Дорогу Ходкевичу, задержавшемуся на Поклонной горе, перекрыл князь Трубецкой, выставив своих казаков у Крымского брода, где теперь мост-красавец висит, а наконец подошедший Пожарский — чуть ниже, у Новодевичьего монастыря. 22 августа 1612 года Пожарский схлестнулся с поляками, и, хоть Трубецкой «злонамеренно» не хотел ему помогать, несколько сотен ополченцев из-под его знамени вырвались и побежали на помощь Пожарскому. Но только еще через два месяца Москва победу праздновала — на Красной площади, у Лобного места, где теперь замечательный памятник стоит. Нет, не двум победителям — народу всему.
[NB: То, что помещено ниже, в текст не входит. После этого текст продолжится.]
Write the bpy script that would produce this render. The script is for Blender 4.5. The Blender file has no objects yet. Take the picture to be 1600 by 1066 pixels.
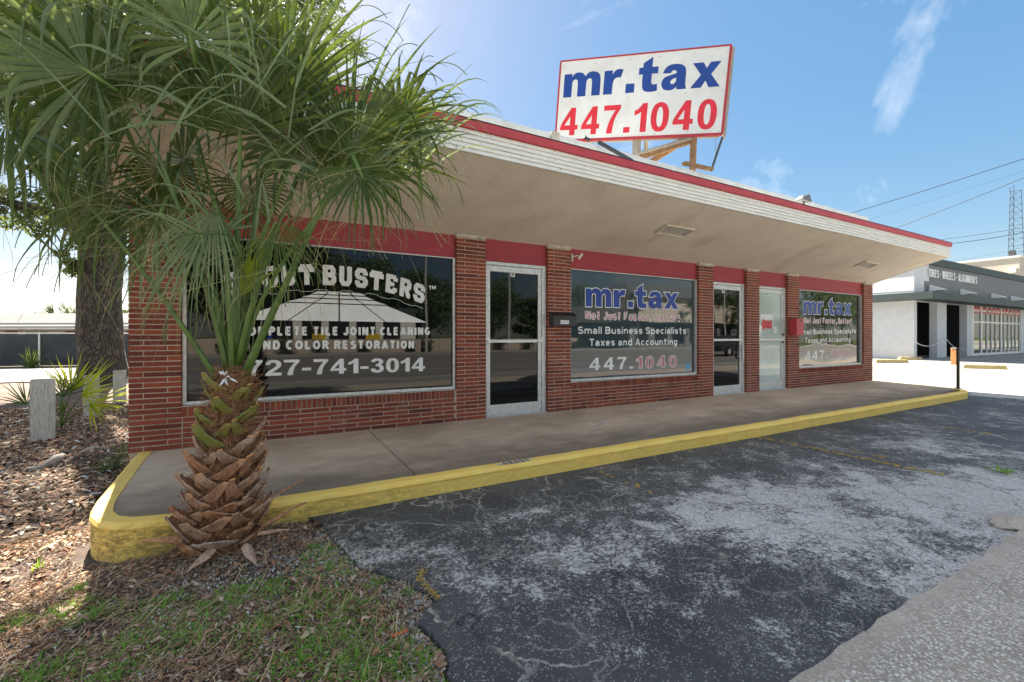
import bpy, bmesh, math, random
import numpy as np
from mathutils import Vector, Matrix, noise as mnoise

random.seed(7); rng = np.random.default_rng(11)
R = math.radians
S = bpy.context.scene
COL = S.collection

# ------------------------------------------------------------------ camera
F_PX, CAM_H, HORIZON = 690.0, 1.12, 526.0          # focal length and horizon in photograph pixels (1600 wide)
TH = math.atan2(1255.0, F_PX)
AX = Vector((math.cos(TH), math.sin(TH), 0)); RT = Vector((math.sin(TH), -math.cos(TH), 0)); UP = Vector((0, 0, 1))
CAMP = Vector((0, -5.4635, CAM_H))
cam = bpy.data.objects.new('camera', bpy.data.cameras.new('camera')); COL.objects.link(cam)
cam.location = CAMP; cam.rotation_euler = (R(90), 0, TH - R(90))
cam.data.sensor_width = 36; cam.data.lens = 36 * F_PX / 1600; cam.data.shift_y = -7 / 1600
cam.data.clip_start = .05; cam.data.clip_end = 3000
S.camera = cam

def at(u, v, w):            # point at depth w metres along the view axis
    return CAMP + AX * w + RT * ((u - 800) / F_PX * w) + UP * ((HORIZON - v) / F_PX * w)
def ray(u, v): return AX * F_PX + RT * (u - 800) + UP * (HORIZON - v)
def on_y(u, v, Y): d = ray(u, v); return CAMP + d * ((Y - CAMP.y) / d.y)
def on_x(u, v, X): d = ray(u, v); return CAMP + d * (X / d.x)
def on_z(u, v, z): d = ray(u, v); return CAMP + d * ((z - CAM_H) / d.z)
def cdir(x, y, z): return (RT * x + UP * y + AX * z).normalized()

# ------------------------------------------------------------------ light
SUN_AZ, SUN_EL = 98.2, 42.5
world = bpy.data.worlds.new('World'); S.world = world; world.use_nodes = True
nt = world.node_tree; nt.nodes.clear()
def N(t, typ, **kw):
    n = t.nodes.new(typ)
    for k, v in kw.items():
        if k.startswith('i_'):
            key = k[2:]; key = int(key) if key.isdigit() else key.replace('_', ' ')
            n.inputs[key].default_value = v
        else: setattr(n, k, v)
    return n
sky = N(nt, 'ShaderNodeTexSky', sky_type='NISHITA', sun_disc=False, sun_elevation=R(SUN_EL), sun_rotation=R(90 - SUN_AZ))
sky.altitude = 0; sky.air_density = 1.0; sky.dust_density = .8; sky.ozone_density = 2.0
tc = N(nt, 'ShaderNodeTexCoord'); mp = N(nt, 'ShaderNodeMapping'); mp.inputs['Scale'].default_value = (1.0, 1.0, 1.8); mp.inputs['Location'].default_value = (2.4, 5.4, 0.4)  # bright clouds added to lift the shade; offset leaves the view mostly clear
cn = N(nt, 'ShaderNodeTexNoise', i_Scale=1.25, i_Detail=10.0, i_Roughness=.60, i_Distortion=.5)
cr = N(nt, 'ShaderNodeMapRange', i_1=.455, i_2=.71, i_3=0.0, i_4=.82)
cm = N(nt, 'ShaderNodeMix', data_type='RGBA'); cm.inputs[7].default_value = (5.2, 4.9, 4.5, 1)
bg = N(nt, 'ShaderNodeBackground', i_Strength=.083); wo = N(nt, 'ShaderNodeOutputWorld')
L = nt.links.new
L(tc.outputs['Generated'], mp.inputs[0]); L(mp.outputs[0], cn.inputs['Vector']); L(cn.outputs[0], cr.inputs[0])
L(cr.outputs[0], cm.inputs[0]); 
gm = N(nt, 'ShaderNodeGamma', i_Gamma=.40); hs = N(nt, 'ShaderNodeHueSaturation', i_Saturation=2.2, i_Value=1.0)
L(sky.outputs[0], gm.inputs[0]); L(gm.outputs[0], hs.inputs['Color']); L(hs.outputs[0], cm.inputs[6]); L(cm.outputs[2], bg.inputs[0]); L(bg.outputs[0], wo.inputs[0])
sun = bpy.data.objects.new('sun', bpy.data.lights.new('sun', 'SUN')); COL.objects.link(sun)
sun.data.energy = 5.0; sun.data.angle = R(.5); sun.data.color = (1, .93, .80)
sd = Vector((math.cos(R(SUN_AZ)) * math.cos(R(SUN_EL)), math.sin(R(SUN_AZ)) * math.cos(R(SUN_EL)), math.sin(R(SUN_EL))))
sun.rotation_euler = sd.to_track_quat('Z', 'Y').to_euler()
S.view_settings.view_transform = 'Standard'; S.view_settings.look = 'None'
S.view_settings.exposure = 2.48; S.view_settings.gamma = 1; S.view_settings.use_curve_mapping = False
S.render.engine = 'CYCLES'; S.cycles.use_denoising = True; S.cycles.max_bounces = 8
S.cycles.transparent_max_bounces = 12; S.cycles.sample_clamp_indirect = 6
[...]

А что сталось с Пожарским? На престол посадили юного боярина Михаила Федоровича Романова, и тот жаловал князя боярским званием, выделил «тому же несколько вотчин в придачу. Потом Пожарский управлял Разбойным приказом, позже сидел воеводой в Новгороде, еще позже заведовал Судным приказом, перебрался воеводой в Переяславль-Рязанский. Тем его послужной список и закончился. А дело великое, им совершенное, навечно в памяти россиян сохранилось.

Ну а что с домом его? Необычайно интересно сложилась судьба дома-дворца. Долгое время домом владел граф Растопчин, и, если полистать «Войну и мир», можно найти страницы, где описывается самосуд над ни в чем не повинным Верещагиным, несправедливо обвиненным в поджигательстве. Самосуд в романе вершился как раз у этого самого дома.

Позже домом владел герой Отечественной войны Орлов-Денисов, как бы перекинувший незримый мост из 1612 в 1812 год. Кажется, при Орлове уже дом обзавелся двумя выступающими флигелями и красивой аркой на колоннах перед фасадом. Первоначальный резной камень под окнами и над ними сохранился неплохо, хотя и оплыл от бесконечных подбелок, подкрасок. Дом и сейчас, несмотря на заброшенность и неухоженность, очень хорош.

Он оказался с хитринкой, вернее, не сам дом, а часы на фасаде. Донельзя я удивился, когда обнаружил, что часы с бог весть сколько не чищенным стеклом идут минута в минуту. Вот же, подумал, кто-то заботится. Походил я с полчаса вокруг, возвращаюсь, бросаю случайный взгляд на часы: все то же время…

А следы мои по чистому снежному насту к подъезду единственной строчкой легли. Давно, видно, никто к дому не подходил.